Sorotan pada Aparat Penegak Hukum
Wisnu juga menyayangkan kurangnya koordinasi antara pihak Polres dan kuasa hukum. Menurutnya, banyak proses pemeriksaan yang dilakukan tanpa melibatkan pihak kuasa hukum pelapor.
“Seharusnya, kami dilibatkan dalam setiap proses pemeriksaan, baik terhadap saksi maupun korban. Tapi selama ini, kami hanya diberi informasi seadanya,” katanya.
Wisnu juga menduga bahwa status terlapor, berinisial S, sebagai pejabat publik turut memengaruhi lambannya proses hukum.
“Hukum tidak boleh tunduk pada jabatan atau status seseorang. Semua harus setara di mata hukum,” tegasnya.

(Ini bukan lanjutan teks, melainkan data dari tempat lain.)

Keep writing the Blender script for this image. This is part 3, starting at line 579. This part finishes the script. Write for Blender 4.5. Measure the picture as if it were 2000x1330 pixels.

Minta Media dan Publik Mengawal Kasus
Miftah dan kuasa hukumnya mengimbau agar media dan masyarakat terus mengawal kasus ini hingga tuntas. Mereka berharap, sorotan publik dapat memaksa aparat penegak hukum untuk bertindak lebih cepat dan adil.
“Kasus ini bukan hanya tentang saya, tetapi tentang keadilan yang seharusnya menjadi hak semua orang. Kami tidak ingin kasus ini berlalu begitu saja tanpa kejelasan,” pungkas Miftah.